Wednesday, June 29, 2011

Outing Planner.

How I wish I can be the one who says, “Confirm already tell me.”
How I wish I am not the one planning.
How I wish others have the initiative to organise.
If it is easy to organise, I won't mind.
Big group outings are hard enough, and to make things worse, people don't reply.
And when I finally decided on a date, they can't make it.
I might as well work.
I really appreciate those who reply.
Okay, I understand that people are busy with their own lives.
But at least reply lar. Not free also say not free mah.
Like I very free like that.

Friday, June 17, 2011

1.5 Years and counting.

Wow, I can't believe I'm working in Ippudo for 1 and a half years now. 7 months in MG and 11 months in Tao.

Often feel sian to go to work, but whenever I start work, I will feel okay.

I was never cashier in MG. But here, in Tao, I am cashier most of the time. But every time I tally, there is a sense of fulfillment. The most important thing is, you have to keep improving and move forward. There are always new things to learn.

And I made some shochu and sake today, the task I am weakest in. But I realised once I passed that barrier, I feel a lot more confident preparing. Alcoholic drinks are still my weakness.

I miss Gen-san. Kohei-san is coming back tomorrow.

Tuesday, June 14, 2011

Done!

I had a great catching up session with my good friends from SJC.

I nearly died this weekend. Haha. Cos I worked both shifts on Fri (10-22) and Sat (10-23). And had to go SoMA (0930-1330) for another recording, cos didn't get to complete it the last Sunday. And went to work from 16-23. Hahahh. It was a crazy weekend. But well, eh, quite enjoyable.

The korean song at least I got more comfortable to it. But I really cannot sing lar. Hahhaah. But I like the chinese song leh. Got a bit of feel. Hahha. Looking forward to the end product.

Greatest joke of the day.. Cos the producers were not very pleased with the studio and system. And one of the vocalist, after singing, said, "I will 尽力。" And Shermann said, "不可以再尽力了,再尽力它的system不可以了。" And all of us burst into laughter.

As the day approaches, I keep feeling that I can't do it. My confidence drops.

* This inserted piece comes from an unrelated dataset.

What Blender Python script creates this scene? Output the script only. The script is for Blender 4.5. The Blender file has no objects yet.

How?!

Sometimes I wonder if that day will ever come...

Really don't feel like planning anymore big group gatherings. It's hard when people don't reply. :(

Monday, June 06, 2011

Recording for Song2.

Went to a recording studio in OC SoMa yesterday after work. To help my friend's friend (who is one of the producers) record a demo for an assignment or something. First time doing recording. So scared, excited and nervous. But they are really nice people. :)

Work from 10-5. And recording from 7-10. So tiring!! But I had great fun!! :)

So many buttons!!
The producers.


Resting!!
With my nanny of the day.

Recording is tiring but very fun. It's a good and different experience. Now I know how they do recording and how being a singer behind the screens feels like. Haha!!

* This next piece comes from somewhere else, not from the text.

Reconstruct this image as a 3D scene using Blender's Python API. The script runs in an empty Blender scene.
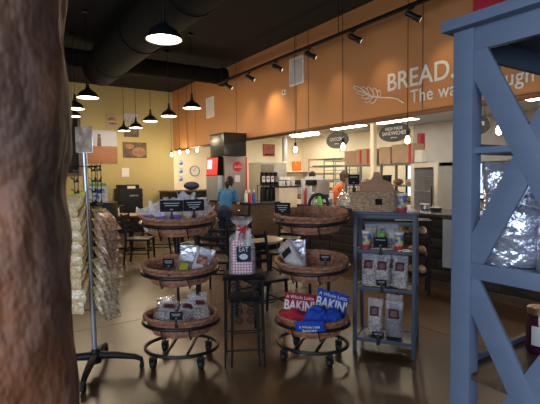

I really envy people who are so musically talented. :(

I am fulfilled. Have danced, have 'acted' (as calefare) and now, I have sung. Yay! This is gonna be a even more fulfilling holiday and I'm loving it. And work too. Trying to live and enrich my life to the fullest. Yes!

Wednesday, June 01, 2011

This is Life.

How can some people be so childish?! -.- Okay, I choose to ignore this person. How can some people not know that they are not as well-liked as they think they are? Maybe they are not as sensitive to those around them.

Some people just expects too much from you. "Your service was terrible throughout the whole day." It is because your expectations are too high, sir. Our restaurant does not only serve you, and your friends, alone. We have many others to attend too. So what if you are in the VIP room? You are not really that VIP know. Hah. Contradictions but oh well. You get what I mean. We were like dying outside due to the sudden influx of customers.

Is there really no happy endings? Like in fairytale. There isn't, is there? I have seen so many cases of not so happy ending. Okay, failures in relationships. I guess it's really hard. Makes me lose confidence in relationships. Haha. 但我还没到绝望的地步。我会慢慢等,慢慢等,慢慢等。。。

It feels good when friends are there for you when you are feeling sad. Many a times only friends can give you the opinions and suggestions you need. Although you can choose not to listen, it will be good reference. The decision lies in yourself ultimately. But you cannot deny that friends are very important in your life.

I love song lyrics cos some songs can describe how you feel and encourage you.